For those who couldn’t help but tap their foot to the pre-manufactured rhythm of fictional pop star Ashley O on the third episode of the latest season of Black Mirror, there is a complete version of her “hit single,” “On A Roll” now available in music video format. Of course, considering that pop music of this nature has a certain shat out quality, don’t get too excited over the aesthetic of the video, which looks very much like a ripoff of a Target ad. With a touch more skin showing.

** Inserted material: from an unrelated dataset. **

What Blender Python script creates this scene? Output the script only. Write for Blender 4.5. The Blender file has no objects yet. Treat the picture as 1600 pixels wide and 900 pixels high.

With lyrics adapted from Nine Inch Nails’ far less chipper 1989 single, “Head Like A Hole,” Ashley O insists, “I’m stoked on ambition and verve/I’m gonna get what I deserve.” While on the inside, of course, she’s screaming, “Get me the hell out of this fabricated body and persona.” The one controlled by her manager/aunt, Catherine (Susan Pourfar)–propping her up with a cocktail of drugs designed to numb her out and make her go through the motions. The same motions that propel her to shimmy to the generic beats of “On A Roll”–even if all of her backup dancers start out as corpse-like bodies lying on the floor before delving into the choreography. Writhing about her (sometimes in the shape of a pentagram–for that NIN/antipop allusory value) as she stands in the center like she could be selling clothes, bleach, makeup and anything else in between the positive attitude and can-do spirit she wants to imbue her listeners with, Ashley O is a tailor-made Target spokesperson.
Even the flashing lights, alternating in color, are patterned in an oval ring that echoes the same round, two-dimensional abyssal spiral of the Target logo. Making occasional gestures of drawing a heart with her index fingers, Ashely O seems to have no idea what she’s supposed to be selling: positivity or a vacuum cleaner. Either way, she’s getting millions of dollars to do it. Which pales in comparison to whatever her orgiastic dancers are getting, the ones who appear to be orbiting around her like a feeding frenzy of open-mouthed maws appetitive for material regardless of what it is, or how cheaply made it might be. Much like the concept behind Ashley O’s persona itself.
So as she spouts, “Oh honey, let’s get in through the door/Oh honey, not concerned who sees us ripping up the floor,” it sounds more like she’s talking about a bedlam-filled Black Friday excursion in the context of her Target commercialesque video than the prospect of achieving one’s goals through unbridled ambition and verve (you know, the way Madonna did in the early 80s tableau of a harsh and uncompromising New York that somehow wasn’t as harsh and uncompromising as she). Then again, maybe that’s just the effect Catherine wanted. Minus the part where there’s suddenly three of her in a trio of bathtubs filled with pink-purple sludge that makes her appear like she’s inside some smattering of hard-boiled eggs (a fitting symbolism considering the exterior/interior divide of her public image and actual personality).
As the video becomes more fragmentary and disjointed–a shot of her flipping off the camera included–the cracks in the veneer of this “good times only” Target homage give way to an actual crack in the screen as we’re shown a black and white image of Ashley O’s controlling aunt. Adequate sales margins, all at once, but a remote possibility.